Janusz Korczak was one of the world’s first advocates of children’s rights. On August 6, 1942 he became a heroic figure. On that day, this Polish-Jewish doctor, writer and educator was forced to gather together the two hundred orphans under his care in the Warsaw Ghetto and report for deportation. Refusing all offers for his own rescue, he led them with quiet dignity to the tram that would take them to the Treblinka extermination camp, where he perished with them.

Janusz Korczak was born Henryk Goldsmit in 1878. He is renowned throughout Europe, yet is virtually unknown in Canada. It was he who introduced the first progressive orphanages – both for Jewish and for Catholic children – into Poland, founded the first national children’s newspaper, and testified on behalf of children in juvenile courts. His King Matt the First, Korczak’s story of a child-king who dreamed of organizing a children’s crusade to reform the world, is regarded in Poland with the reverence we in the West accord Peter Pan.

Janusz Korczak was a man who died as he lived, with the welfare and rights of children uppermost in his mind.
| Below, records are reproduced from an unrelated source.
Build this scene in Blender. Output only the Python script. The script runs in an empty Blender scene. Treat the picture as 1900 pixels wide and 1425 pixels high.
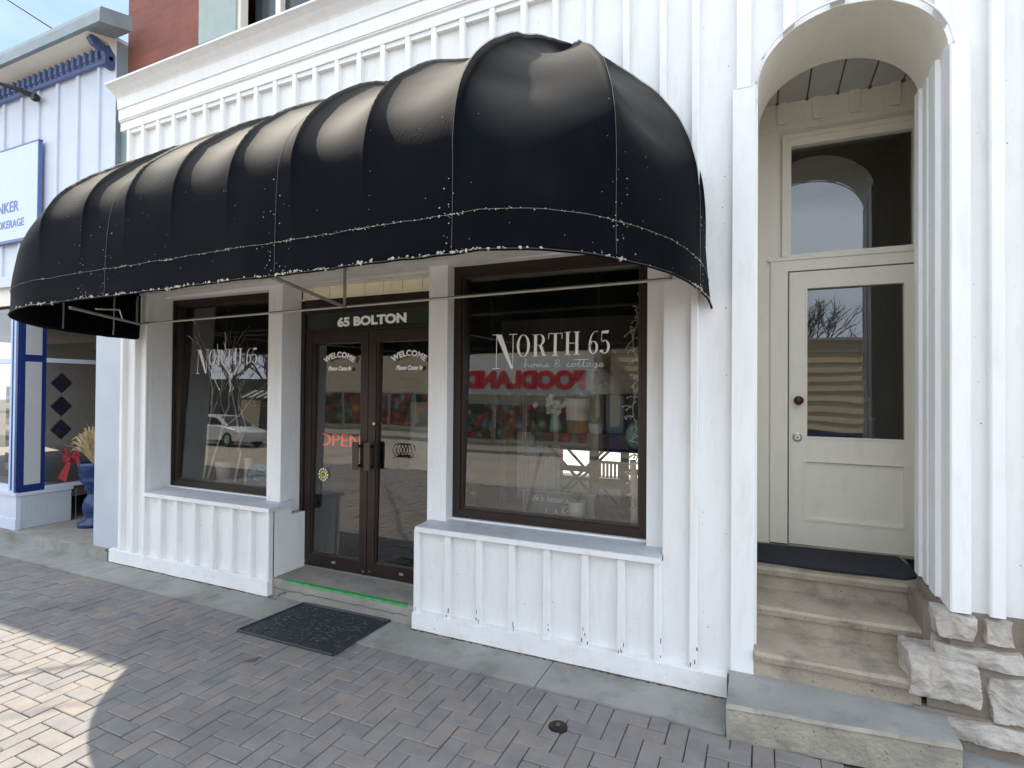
import bpy, bmesh, math, random
from mathutils import Vector, Matrix, noise
R=math.radians
random.seed(7)
S=bpy.context.scene
C=S.collection
# ---------------------------------------------------------------- camera
f,yaw,pit,rol=1021.,R(24.3),R(.61),R(.44)
cam=bpy.data.cameras.new('camera'); camo=bpy.data.objects.new('camera',cam); C.objects.link(camo)
cam.sensor_width=36; cam.lens=36*f/1900; cam.clip_start=.05; cam.clip_end=800
F=Vector((-math.sin(yaw)*math.cos(pit),math.cos(yaw)*math.cos(pit),math.sin(pit)))
Rt=Vector((math.cos(yaw),math.sin(yaw),0)); Up=Rt.cross(F)
Rt,Up=Rt*math.cos(rol)+Up*math.sin(rol),-Rt*math.sin(rol)+Up*math.cos(rol)
m=Matrix((Rt,Up,-F)).transposed().to_4x4(); m.translation=Vector((0,0,1.74))
camo.matrix_world=m; S.camera=camo
S.render.resolution_x=1024; S.render.resolution_y=768
# ---------------------------------------------------------------- sky and sun
SUN=Vector((-.77,.178,1.0)).normalized()
W=bpy.data.worlds.new('World'); S.world=W; W.use_nodes=True
wt=W.node_tree; wn=wt.nodes; wn.clear()
def wlink(a,b): wt.links.new(a,b)
out=wn.new('ShaderNodeOutputWorld'); bg=wn.new('ShaderNodeBackground'); bg.inputs[1].default_value=.15
sky=wn.new('ShaderNodeTexSky'); sky.sky_type='NISHITA'; sky.sun_disc=False
sky.sun_elevation=math.asin(SUN.z); sky.sun_rotation=math.atan2(SUN.x,SUN.y)
sky.air_density=1.0; sky.dust_density=.1; sky.ozone_density=1.2
tc=wn.new('ShaderNodeTexCoord'); mp=wn.new('ShaderNodeMapping'); mp.inputs['Scale'].default_value=(1.2,1.2,3.2)
nz=wn.new('ShaderNodeTexNoise'); nz.inputs['Scale'].default_value=1.7; nz.inputs['Detail'].default_value=7; nz.inputs['Roughness'].default_value=.58
cr=wn.new('ShaderNodeValToRGB'); cr.color_ramp.elements[0].position=.36; cr.color_ramp.elements[1].position=.62
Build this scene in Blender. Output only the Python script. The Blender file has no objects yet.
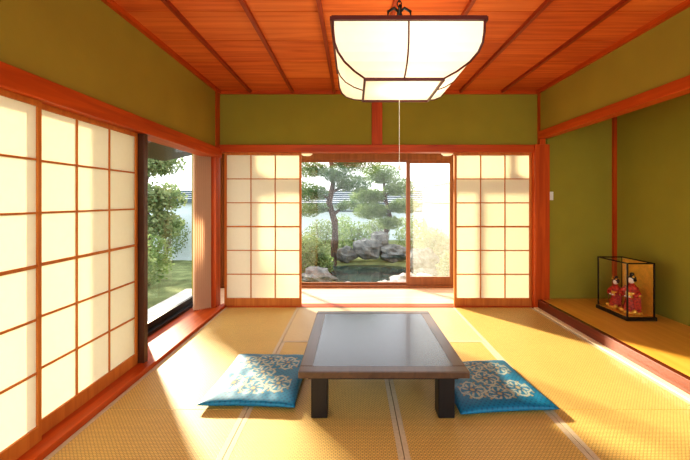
import bpy, math, random
from mathutils import Vector, noise
random.seed(7)
S=bpy.context.scene
S.view_settings.view_transform='Standard'
for lk in ('Medium High Contrast','Standard - Medium High Contrast'):
    try:
        S.view_settings.look=lk; break
    except Exception as e: print('look',e)
S.view_settings.exposure=0.6

# ------------------------------------------------------------ materials
def nm(name):
    m=bpy.data.materials.new(name); m.use_nodes=True
    nt=m.node_tree; return m,nt,nt.nodes['Principled BSDF']
def N(nt,t,**k):
    n=nt.nodes.new(t)
    for a,b in k.items(): setattr(n,a,b)
    return n
def plain(name,col,rough=.5,metal=0,spec=.5,var=.08,scale=8,bump=0,coat=0,ior=None):
    m,nt,b=nm(name)
    tc=N(nt,'ShaderNodeTexCoord'); no=N(nt,'ShaderNodeTexNoise'); no.inputs['Scale'].default_value=scale; no.inputs['Detail'].default_value=5
    nt.links.new(tc.outputs['Object'],no.inputs['Vector'])
    r=N(nt,'ShaderNodeValToRGB')
    r.color_ramp.elements[0].position=.3; r.color_ramp.elements[1].position=.7
    r.color_ramp.elements[0].color=[c*(1-var) for c in col]+[1]
    r.color_ramp.elements[1].color=[min(1,c*(1+var)) for c in col]+[1]
    nt.links.new(no.outputs['Fac'],r.inputs['Fac']); nt.links.new(r.outputs['Color'],b.inputs['Base Color'])
    b.inputs['Roughness'].default_value=rough; b.inputs['Metallic'].default_value=metal
    b.inputs['Specular IOR Level'].default_value=spec; b.inputs['Coat Weight'].default_value=coat
    if ior: b.inputs['IOR'].default_value=ior
    if bump:
        n2=N(nt,'ShaderNodeTexNoise'); n2.inputs['Scale'].default_value=scale*20
        nt.links.new(tc.outputs['Object'],n2.inputs['Vector'])
        bp=N(nt,'ShaderNodeBump'); bp.inputs['Strength'].default_value=bump; bp.inputs['Distance'].default_value=.003
        nt.links.new(n2.outputs['Fac'],bp.inputs['Height']); nt.links.new(bp.outputs['Normal'],b.inputs['Normal'])
    return m
def wood(name,c0,c1,axis='x',rough=.4,grain=14,spec=.4,coat=0):
    m,nt,b=nm(name)
    tc=N(nt,'ShaderNodeTexCoord'); mp=N(nt,'ShaderNodeMapping')
    sc=[grain]*3; sc['xyz'.index(axis)]=grain*.06
    mp.inputs['Scale'].default_value=sc
    nt.links.new(tc.outputs['Object'],mp.inputs['Vector'])
    no=N(nt,'ShaderNodeTexNoise'); no.inputs['Scale'].default_value=1.6; no.inputs['Detail'].default_value=6; no.inputs['Distortion'].default_value=.7
    nt.links.new(mp.outputs['Vector'],no.inputs['Vector'])
    r=N(nt,'ShaderNodeValToRGB'); e=r.color_ramp.elements
    e[0].position=.3; e[0].color=list(c0)+[1]; e[1].position=.68; e[1].color=list(c1)+[1]
    nt.links.new(no.outputs['Fac'],r.inputs['Fac']); nt.links.new(r.outputs['Color'],b.inputs['Base Color'])
    b.inputs['Roughness'].default_value=rough; b.inputs['Specular IOR Level'].default_value=spec; b.inputs['Coat Weight'].default_value=coat
    return m
M_WOODX=wood('red_wood_x',(.38,.055,.006),(.56,.10,.012),'x',spec=.3)
M_WOODY=wood('red_wood_y',(.38,.055,.006),(.56,.10,.012),'y',spec=.3)
M_WOODZ=wood('red_wood_z',(.38,.055,.006),(.56,.10,.012),'z',spec=.3)
M_SHOJIW=wood('shoji_wood',(.46,.13,.018),(.60,.21,.035),'z',rough=.5)
M_CEIL=wood('ceiling_boards',(.50,.095,.022),(.72,.185,.046),'x',rough=.5,grain=12,spec=.25)
M_CEIL2=wood('ceiling_boards_dark',(.44,.080,.018),(.66,.155,.038),'x',rough=.5,grain=17,spec=.25)
M_CEIL3=wood('ceiling_boards_light',(.56,.125,.028),(.76,.22,.058),'x',rough=.5,grain=9,spec=.25)
M_BATTEN=wood('ceiling_batten_wood',(.24,.03,.008),(.34,.05,.012),'y',rough=.4)
M_DARKW=wood('dark_brown_wood',(.05,.018,.008),(.09,.03,.012),'z',rough=.35)
M_TOKO=wood('alcove_edge_wood',(.10,.02,.008),(.18,.035,.012),'y',rough=.25)
M_DECK=wood('alcove_deck_wood',(.68,.36,.05),(.80,.46,.09),'y',rough=.35)
M_ENG=wood('veranda_floor_wood',(.76,.50,.32),(.86,.62,.44),'x',rough=.35)
M_CREAM=plain('cream_board',(.85,.74,.52),.5)
M_WALL=plain('olive_plaster',(.35,.275,.045),.9,scale=3,bump=.25,spec=.1,var=.05)
M_WALLG=plain('green_plaster',(.31,.28,.042),.9,scale=3,bump=.25,spec=.1,var=.05)
M_TBL=wood('table_frame_wood',(.07,.04,.024),(.115,.065,.036),'y',rough=.28)
M_TBLD=wood('table_dark_wood',(.008,.007,.008),(.014,.012,.012),'z',rough=.35)
M_TBLP=wood('table_panel_wood',(.012,.022,.040),(.022,.034,.056),'y',rough=.22,spec=.55,coat=.1)
M_ALU=plain('dark_aluminium',(.02,.018,.018),.4,metal=.3)
M_SASHW=wood('sash_wood',(.22,.08,.03),(.32,.12,.045),'z')
M_BLACK=plain('black_lacquer',(.012,.01,.01),.2)
M_LAMPF=wood('lamp_frame_wood',(.08,.014,.010),(.12,.022,.015),'x')
M_IRON=plain('black_iron',(.01,.01,.01),.5)
M_HERI=plain('tatami_border_cloth',(.58,.49,.34),.8,scale=60)
M_WHITE=plain('white_plastic',(.8,.8,.75),.4)
M_STONE=plain('garden_stone',(.17,.18,.18),.95,var=.5,scale=6,bump=.4,spec=.1)
M_STONEW=plain('pale_stone',(.55,.53,.50),.95,var=.2,scale=6,bump=.4,spec=.1)
M_GROUND=plain('garden_soil',(.16,.19,.09),1,var=.4,scale=3,bump=.5,spec=.05)
M_GWALL=plain('garden_wall_plaster',(.58,.68,.74),.9,var=.04,spec=.1)
M_TILE=plain('roof_tile',(.10,.14,.17),.95,var=.15,scale=5,spec=.05)
M_BARK=plain('pine_bark',(.10,.07,.055),.95,var=.4,scale=12,bump=.5,spec=.1)
M_FENCE=wood('fence_wood',(.42,.29,.18),(.55,.41,.28),'z',rough=.8)
M_SKIN=plain('doll_porcelain',(.85,.72,.62),.35)
M_RED=plain('doll_red_silk',(.42,.03,.012),.5,scale=60,var=.7)
M_GOLD=plain('doll_gold_brocade',(.8,.45,.08),.35,metal=.5,scale=80,var=.4)
M_GPAN=plain('gold_leaf_panel',(.78,.42,.06),.35,metal=.35,scale=20,var=.15)
M_HAIR=plain('doll_hair',(.01,.008,.008),.3)

def leafmat(name,c0,c1):
    m,nt,b=nm(name)
    tc=N(nt,'ShaderNodeTexCoord'); no=N(nt,'ShaderNodeTexNoise'); no.inputs['Scale'].default_value=5
    nt.links.new(tc.outputs['Object'],no.inputs['Vector'])
    r=N(nt,'ShaderNodeValToRGB'); r.color_ramp.elements[0].position=.35; r.color_ramp.elements[1].position=.65
    r.color_ramp.elements[0].color=list(c0)+[1]; r.color_ramp.elements[1].color=list(c1)+[1]
    nt.links.new(no.outputs['Fac'],r.inputs['Fac'])
    b.inputs['Roughness'].default_value=.8; b.inputs['Specular IOR Level'].default_value=.15
    nt.links.new(r.outputs['Color'],b.inputs['Base Color'])
    t=N(nt,'ShaderNodeBsdfTranslucent'); nt.links.new(r.outputs['Color'],t.inputs['Color'])
    mx=N(nt,'ShaderNodeMixShader'); mx.inputs[0].default_value=.35
    nt.links.new(b.outputs[0],mx.inputs[1]); nt.links.new(t.outputs[0],mx.inputs[2])
    nt.links.new(mx.outputs[0],nt.nodes['Material Output'].inputs['Surface'])
    return m
M_PINE=leafmat('pine_needles',(.09,.17,.08),(.20,.28,.13))
M_LEAF=leafmat('light_leaves',(.16,.25,.09),(.30,.39,.18))
M_SHRUB=leafmat('shrub_leaves',(.14,.21,.10),(.28,.34,.18))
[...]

UNESCO declared 1979 as the “Year of Janus Korczak”, yet few Canadians know about the man or his progressive ideas on education and children’s rights.

The exhibit Janusz Korczak & The Children of the Warsaw Ghetto covers the life of Janusz Korcak. The exhibit also examines the experience and tragic fate of the children in the Warsaw Ghetto and how the violation of children’s rights during the Holocaust is reflected in the fight for children’s rights in the world today.